Heureux les musiciens du dessous (dans la fosse d’orchestre) car ils n’ont pas pu voir ce qui se passait au-dessus : La dodue Didi enlevant ses dessous et les autres se tapant dessus.
Quant aux chœurs, installés dans la mezzanine, ils étaient bien au-dessus de ça.
Dans ce genre de spectacle, tout est affaire de symbole plus ou moins ésotérique. Pendant la séquence « du plateau à barbe » au cours de laquelle Monsieur Sakai se fait copieusement shampooiner, ainsi que son violoncelle (pauvre violoncelle qui n’avait rien demandé), je me suis demandé si le metteur en scène n’avait pas voulu suggérer à Monsieur Sakai que ses interventions étaient quelque peu rasoirs.
Quant à moi, j’avoue que certaines improvisations de Monsieur Sakai m’ont fait froid dans le dos.
Le metteur en scène est belge, mais n’allez pas croire que je méprise les artistes belges. Raymond Devos et Jacques Brel étaient bien belges. Sans oublier Hergé, le papa de notre bien aimée Castafiore qui, si elle avait chanté dans ce spectacle, nous aurait certainement interprétée en bis « L’air des Bijoux de Famille ».
Il faut quand même féliciter Le Concert d’Astrée et Emmanuelle Haïm pour la qualité de leur prestation.
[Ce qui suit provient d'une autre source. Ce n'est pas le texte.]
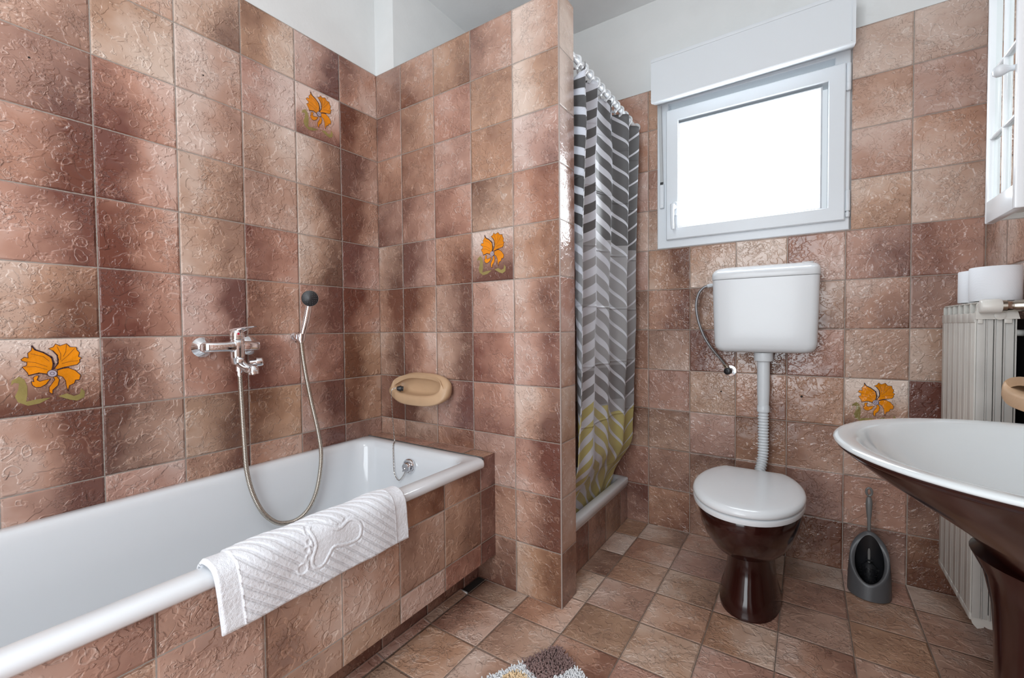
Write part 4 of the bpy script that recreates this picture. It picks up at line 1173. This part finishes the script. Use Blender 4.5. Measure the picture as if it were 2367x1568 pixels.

Mais je ne peux m’empêcher de me demander : Que faisaient-ils donc dans cette galère ?
A la fin tout le monde s’est présenté à peu près bien habillés et il y a eu des applaudissements. Il faut dire que ce sont les choristes (irréprochables) qui ont commencé cette séquence. Ensuite quelques huées puis de nouveau des applaudissements pour l’orchestre et sa cheffe (également irréprochables).
C’est peu dire que ce spectacle en dessous de tout en a déçu plus d’un, surtout à Genève où j’ai pu entendre des spectateurs qui sortaient en protestant.
Si vous pensez que mon propos est un peu mal à propos, je vous dirais :
« Spectacle idiot, critique idiote »
PS : Par décence, je n’ai pas illustré mon papier de photo.